Locating the entire operation in Maryland, outside the Hollywood loop, is part of what makes Homicide unique. "The writing is different than most television shows," Kotto says. "It's better." Indeed, writers/executive producers Henry Bromell (Northern Exposure and I'll Fly Away) and Tom Fontana (St. Elsewhere) know their way around TV scripts -- Fontana won a 1993 Emmy for Outstanding Writing for an episode of Homicide.

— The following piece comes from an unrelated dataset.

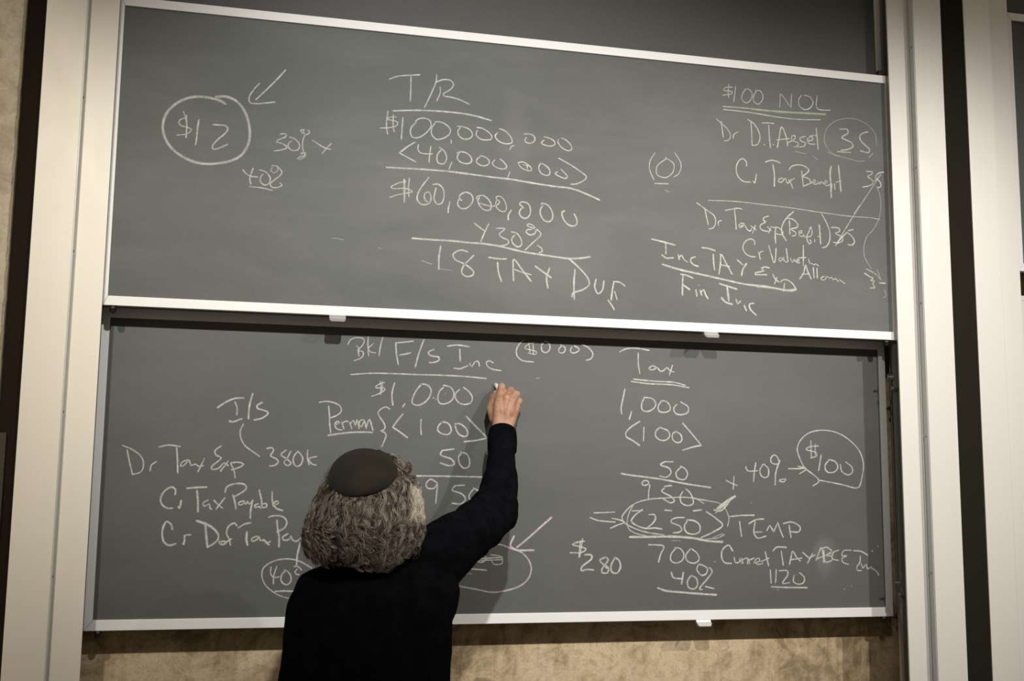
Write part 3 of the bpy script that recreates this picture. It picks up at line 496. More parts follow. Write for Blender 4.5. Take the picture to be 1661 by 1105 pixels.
L|word|Cr above the 40% circle|56,9,0:-1979,13928,-2008,14047,-2127,14136,-2207,13987,-2219,13779,-2159,13601,-2040,13527,-1869,13571;46,9,0:-1670,13779,-1664,13660,-1679,13547;46,9,0:-1670,13779,-1604,13791,-1517,13794;63,9,0:-1701,13571,-1671,13559
L|word|Def|71,9,0:-1387,14153,-1134,14064,-923,13929,-823,13794;49,9,0:-829,13809,-824,13689,-936,13570,-1093,13474;56,9,0:-1163,14049,-1127,13779,-1084,13474;56,9,0:-806,13614,-644,13623,-685,13545,-796,13575;49,9,0:-365,14020,-428,14095,-573,14020,-624,13839,-559,13704,-508,13533;46,9,0:-656,13554,-557,13659,-485,13695
L|word|Tax before Pay|49,9,0:-334,13966,-189,14066,-12,14106;56,9,0:-107,13870,-114,13689,-78,13523;46,9,0:166,13764,20,13695,37,13628,155,13673,197,13749,245,13652,335,13658;56,9,0:319,13673,475,13531;42,9,0:501,13628,392,13567
L|word|Pay with a long tail|46,9,0:432,14250,551,14290,794,14266,904,14145,864,13992,658,13864;56,9,0:646,14174,686,13901,723,13719,726,13482;46,9,0:946,13825,813,13734,846,13658,996,13688,1017,13779,1073,13658,1180,13627,1269,13703;53,9,0:1304,13733,1246,13475,1208,13262,1196,13005
L|circle|oval round 40% running behind the shoulder|39,8,0:1600,12927,1445,13019,1228,13126,894,13173,566,13099,348,12935,317,12755,409,12515,657,12302,931,12179,1324,12129
L|number|40% half hidden by the shoulder|35,9,0:542,12964,542,12783,627,12693,761,12716;41,9,0:691,12978,625,12753,618,12528;41,9,0:920,12871,820,12751,826,12586,949,12503,1052,12569,1062,12719,966,12855,881,12886;41,9,0:1128,12975,1234,12975,1328,12883;39,9,0:1221,12905,1163,12839,1195,12778,1272,12763;46,9,0:670,12341,895,12345,1196,12335
L|number|50 under <100>|42,9,0:11745,15871,11468,15867;46,9,0:11477,15855,11349,15786,11637,15671,11679,15552,11550,15431,11338,15456;42,9,0:11979,15715,11828,15554,11890,15395,12104,15378,12183,15538,12107,15677,11971,15743
L|line|rule between 50 and 950|49,9,0:10171,15513,10413,15476,10916,15423,11422,15362,11932,15276,12445,15202,12897,15147
L|number|950|42,9,0:11007,15207,10978,15306,10873,15324,10789,15244,10852,15186,11020,15215,10998,15010,10988,14793;46,9,0:11472,15164,11591,15181,11697,15190;44,9,0:11471,15113,11386,15033,11673,14877,11778,14759,11672,14699,11439,14808;42,9,0:12036,15027,11950,14879,11990,14701,12182,14623,12345,14684,12334,14843,12229,15021,12122,15099
L|circle|double oval round <250>|39,8,0:12675,14686,12462,14816,12013,14860,11503,14836,10997,14793,10577,14672,10306,14456,10193,14280,10263,14144,10491,14008,10908,13872,11453,13794;35,7,0:10535,14633,10410,14417,10346,14144,10408,13949,10616,13833,10907,13774;35,7,0:12441,14824,12870,14755,13172,14689,13343,14531,13448,14272,13400,14033;35,6,0:13310,13814,13115,13715,12727,13676;32,5,0:13246,13834,12942,13715
L|number|<250>|46,9,0:10806,14505,10576,14340,10471,14183,10575,14086,10825,13989,10992,13970;35,7,0:10493,14465,10806,14478;46,9,0:10994,14361,11162,14362,11204,14264,11119,14126,10950,13981,11160,13990,11391,13959;44,9,0:12072,14287,11838,14278,11689,14226,11667,14155,11920,14050,11996,13951,11919,13873,11728,13853;46,9,0:12177,14208,12069,14030,12131,13873,12344,13814,12537,13893,12539,14071,12391,14189,12143,14220;42,9,0:11479,14493,11691,14478;53,9,0:12351,14474,12600,14507;46,9,0:12737,14460,13036,14270,13249,14072,12944,13873,12590,13723
L|line|thick rule beneath <250>|71,9,0:10420,13736,10824,13736,11664,13747,12300,13708,12855,13616,13242,13596
L|arrow|thick scribbled arrow landing on the oval|79,9,0:13654,14905,13390,14751,13083,14541;49,9,0:12988,14509,13191,14478,13566,14872;42,9,0:13029,14410,13214,14570,13345,14670
L|arrow|double shafted arrow pointing right at the oval|35,9,0:9357,14405,9665,14414,9986,14431;42,9,0:9254,14276,9459,14200,9994,14151;42,9,0:9891,14259,10160,14202,10263,14144,10077,14073,9850,13980
L|number|$280|42,9,0:9093,13621,8849,13583,8736,13525,8890,13487,9134,13402,9012,13314,8668,13304;42,9,0:9035,13698,8952,13180;35,9,0:8971,13640,8923,13180;53,9,0:9094,13248,9297,13236,9297,13140,9013,12912,8993,12817,9176,12843,9359,12826;49,9,0:9726,13184,9542,13101,9583,13024,9787,12888,9767,12754,9603,12755,9603,12851,9788,13119,9685,13185;53,7,0:9644,12985,9746,12869;53,9,0:9993,13176,9869,12945,9890,12772,10033,12733,10149,12905,10096,13098,9972,13176
L|number|700|46,9,0:10981,13521,11241,13513,11442,13473,11344,13248,11280,13034;42,9,0:11809,13422,11659,13246,11658,13071,11826,13004,12017,13108,12040,13284,11914,13422,11767,13430;42,9,0:12254,13409,12103,13206,12165,13049,12377,13001,12506,13086,12465,13263,12296,13393;35,3,0:11663,13637,11950,13629
L|number|40% under 700|53,9,0:11664,12748,11717,12604,11970,12563;53,9,0:12026,12745,11968,12407;46,9,0:12267,12658,12151,12503,12179,12327,12348,12275,12455,12383,12415,12578,12267,12650;42,9,0:12483,12961,12439,12813,12586,12655,12736,12713,12759,12850,12590,12949,12483,12961;46,9,0:12824,12869,12908,12770,12755,12556,12539,12324,12517,12258,12602,12264;44,9,0:12689,12342,12957,12280;53,4,0:12976,13045,13010,13029
L|line|rule beneath 40%|63,9,0:11254,12318,11483,12238,11987,12186,12495,12141,13027,12104
L|number|plus sign|35,9,0:13372,15362,13551,15274,13731,15213;35,9,0:13628,15487,13597,15103
L|number|40% beside the $100 circle|42,9,0:14002,15763,14049,15651,14370,15646;46,9,0:14325,15882,14270,15608,14240,15336;42,9,0:14548,15839,14445,15656,14515,15475,14689,15477,14719,15705,14573,15849;42,9,0:15073,15916,15002,16075,14902,16119,14800,16003,14823,15889,15022,15855,15099,15962;49,9,0:15084,15939,14957,15617,14923,15243;42,9,0:15061,15390,15272,15416,15210,15337,15061,15354
L|arrow|short arrow pointing at the $100 circle|42,9,0:15360,15723,15622,15726,15874,15739;39,9,0:15674,15801,15935,15722,15709,15572
L|circle|large circle round $100|39,9,0:16140,15228,16320,15336,16332,15405,16124,15586,15900,15744,15730,16040,15661,16316,15795,16595,16106,16810,16568,16880,17029,16797,17435,16557,17711,16258,17818,15887,17764,15514,17650,15211,17546,15178,17085,15275,16347,15396
L|number|$100 circled|39,9,0:16350,16411,16043,16369,15940,16298,16268,16211,16291,16119,16085,16046;35,9,0:16109,16564,16111,16070;35,9,0:16239,16465,16241,16141;46,9,0:16434,16144,16340,15681;44,9,0:16697,16009,16548,15822,16609,15648,16840,15641,16972,15782,16900,15943,16671,16018;44,9,0:17052,15876,17097,15668,17300,15564,17447,15649,17436,15788,17235,15948
L|word|TEMP|49,9,0:13487,14318,13805,14351,14247,14361;49,9,0:13778,14185,13834,13752;46,9,0:14070,14118,14293,14231,14540,14254;46,9,0:14268,14186,14227,13850,14332,13707,14604,13761;42,9,0:14237,13872,14483,13882;p44,9,0:14632,13918,14724,14075,14854,13886,14984,14157,15054,13941,15148,13725;44,9,0:15341,14076,15397,13724;44,9,0:15157,14121,15433,14167,15704,14009,15651,13887,15351,13896
L|word|Current|46,9,0:13554,13339,13426,13503,13230,13362,13212,13141,13297,13008,13514,12985;42,9,0:13590,13161,13636,13006,13758,13027,13769,13138,13820,12983;39,9,0:13833,13138,13869,12983;39,9,0:13856,13085,14003,13137,14005,12968;39,9,0:14037,13115,14073,12968;39,9,0:14051,13070,14223,13136;39,9,0:14196,12994,14393,13055,14360,13136,14231,13047,14318,12958,14490,12979;49,9,0:14570,13313,14615,13112,14670,12911;39,9,0:14442,13037,14690,13134
L|word|TAXABLE|46,9,0:14817,13335,14919,13437,15241,13437;46,9,0:15075,13334,15130,12931;46,9,0:15329,12952,15384,13153,15438,13333,15558,13153,15680,13040;42,9,0:15357,13077,15732,13129;46,9,0:15761,13287,15982,13106;42,9,0:16072,13263,15903,12971;42,9,0:15958,13128,16161,13218;46,9,0:16182,13060,16368,13420,16432,12991;42,9,0:16208,13105,16667,13261;39,9,0:16317,13398,16571,13443;41,9,0:16442,13352,16483,13013,16713,13080,16665,13180,16513,13194,16695,13329,16571,13420;42,9,0:16924,13351,16744,13283,16713,13102,16915,13056;41,9,0:17332,13350,17076,13328,17021,13192,17174,13191;41,9,0:17173,13177,17018,13101,17065,12987,17242,12941
L|word|Inc at the right edge|49,9,0:17408,13336,17664,13312,17866,13202;39,9,0:17624,13176,17602,12984,17495,12849,17518,12758,17646,12757;39,9,0:17653,12961,17699,12825,17806,12938,17853,12801,17984,12868;46,9,0:17982,12823,18109,12754,18222,12616;53,9,0:18010,13334,18036,13320;42,7,0:18206,13462,18232,13448
L|number|1120 underlined|42,9,0:14717,12800,14728,12599,14739,12413;42,9,0:14905,12798,14890,12598,14872,12429;42,9,0:14993,12766,15250,12765,15273,12662,15093,12409,15317,12425;44,9,0:15471,12638,15441,12459,15589,12378,15764,12421,15793,12568,15647,12704;49,9,0:14736,12311,15140,12293,15875,12277
L|line|scattered chalk specks near the lower right corner|39,6,0:17062,12228,17087,12219;35,5,0:17304,12316,17324,12307;39,6,0:14927,12233,14956,12220;35,4,0:14145,14725,14165,14712
'''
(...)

"What's also unusual about this show," Kotto adds, "is that among the cast we have three different kinds of black men." Joining Kotto are the riveting Andre Braugher, who plays Det. Frank Pembleton, and Clark Johnson, as Det. Meldrick Lewis. The selection of three black actors to play roles that on another series might well have gone to whites, says Kotto, is a tribute to Fontana and executive producer Barry Levinson. "They had the daring to make the artistic choice without prejudice of any kind. I don't think there's another network show on the air with this sort of cast composition."